Sapi dalam kehidupan masyarakat Madura memiliki arti tersendiri. Ia tidak hanya sebagai alat bantu dalam bercocok tanah (membajak), tetapi juga alat transportasi, dan permainan tradisional. Oleh karena itu, berdasarkan penggunaannya ada beberapa istilah, antara lain: antara lain: sape-kerap (sapi yang digunakan untuk kerapan), sape-pajikaran (sapi yang digunakan untuk menarik pedati), dan pangorbi (sapi betina yang berperan sebagai induk). Pangorbi yang kualitasnya bagus dijadikan sebagai sape-pajhangan (lotrengan). Kualitas sapi yang bagus dapat dilihat dari bentuk tubuh, warna kulit, dan kesehatannya. Sapi ini dirawat dan dibuat sedemikian rupa (diberi aksesoris) sehingga menarik perhatian orang. Perawatan yang khas inilah yang kemudian membuahkan sebuah kegiatan (kontes) yang disebut sape-sono. Di Sumenep pemeliharaan sape-sono masih dapat ditemukan di daerah: Gading, Batu Putih, Bluto, dan Batang-Batang.
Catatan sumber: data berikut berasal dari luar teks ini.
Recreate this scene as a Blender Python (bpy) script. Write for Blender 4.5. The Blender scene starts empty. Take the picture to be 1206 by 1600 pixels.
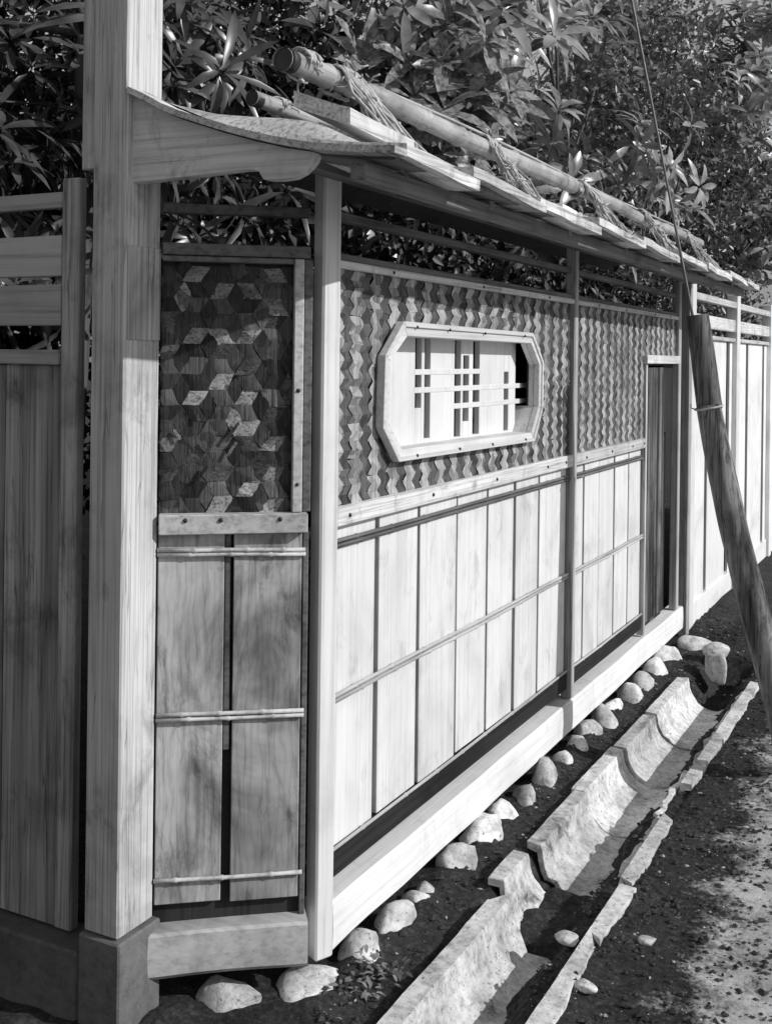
import bpy, bmesh, math, random
import numpy as np
from mathutils import Vector, Matrix, noise

random.seed(7)
rng = np.random.default_rng(11)
S = bpy.context.scene
COL = S.collection

# ------------------------------------------------------------------ camera
CAM = Vector((1.322, -2.254, 1.45))
YAW = math.atan(911 / 1750.0)            # view axis turned left of the long fence
ROLL = 0.012
FWD = Vector((-math.sin(YAW), math.cos(YAW), 0))
RGT = Vector((math.cos(YAW), math.sin(YAW), 0))
cd = bpy.data.cameras.new('camera')
cd.sensor_width = 36
cd.sensor_fit = 'AUTO'
cd.lens = 36 * 1750 / 1600
cd.shift_x = 3 / 1600
cd.shift_y = -241 / 1600
cd.clip_start = 0.05
cd.clip_end = 500
cam = bpy.data.objects.new('camera', cd)
COL.objects.link(cam)
c_, s_ = math.cos(ROLL), math.sin(ROLL)
up0 = Vector((0, 0, 1))
ax = RGT * c_ + up0 * s_                 # camera x axis
ay = up0 * c_ - RGT * s_
M = Matrix.Identity(4)
for i in range(3):
    M[i][0] = ax[i]; M[i][1] = ay[i]; M[i][2] = -FWD[i]; M[i][3] = CAM[i]
cam.matrix_world = M
S.camera = cam

# ------------------------------------------------------------------ sky, sun, exposure
SUN_EL = math.radians(31)
SUN_PHI = math.radians(8)               # from +X towards +Y
sund = Vector((math.cos(SUN_EL) * math.cos(SUN_PHI), math.cos(SUN_EL) * math.sin(SUN_PHI), math.sin(SUN_EL)))
W = bpy.data.worlds.new('World'); S.world = W
W.use_nodes = True
nt = W.node_tree; nt.nodes.clear()
sky = nt.nodes.new('ShaderNodeTexSky'); sky.sky_type = 'NISHITA'
sky.sun_disc = False
sky.sun_elevation = SUN_EL
sky.sun_rotation = math.radians(90) - SUN_PHI
sky.dust_density = 0.4
sky.air_density = 1.6
bw = nt.nodes.new('ShaderNodeSeparateColor')   # old blue-sensitive black and white film: the blue record of the sky
bg = nt.nodes.new('ShaderNodeBackground'); bg.inputs['Strength'].default_value = 0.125
wo = nt.nodes.new('ShaderNodeOutputWorld')
nt.links.new(sky.outputs[0], bw.inputs[0]); nt.links.new(bw.outputs[2], bg.inputs['Color'])
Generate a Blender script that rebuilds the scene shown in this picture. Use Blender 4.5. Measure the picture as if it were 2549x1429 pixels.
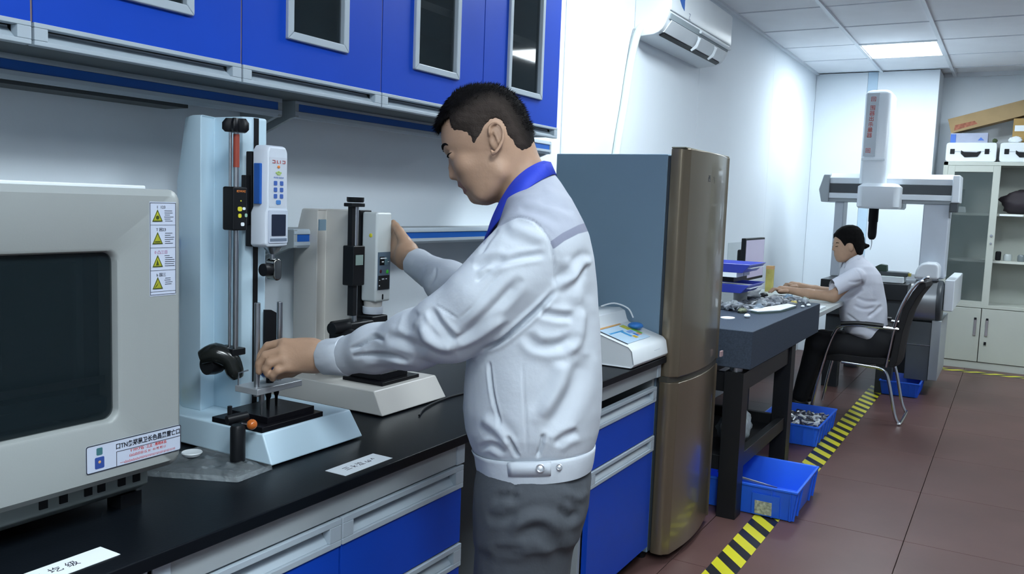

Kontes sape-sono biasanya dilakukan sebelum kerapan sapi (mengawali pelaksanaan kerapan sapi). Ketika kontes itu berlangsung, dua pasang sapi dilepas dari garis start menuju labhang sakheteng, yaitu semacam gapura yang diberi benda-benda yang dapat menakutkan sapi, seperti: cermin besar, orang-orangan, dan topeng. Menang dan kalahnya pasangan sapi yang mengikuti kontes bergantung pada penilaian juri berdasarkan: (1) Keanggunan sapi ketika berjalan dengan pasangannya (arah pandang ke depan dan lurus); (2) Keselarasan ketika berjalan (seirama dengan musik pengiring); dan (3) Ketepatan ketika berhenti di bawah gapura.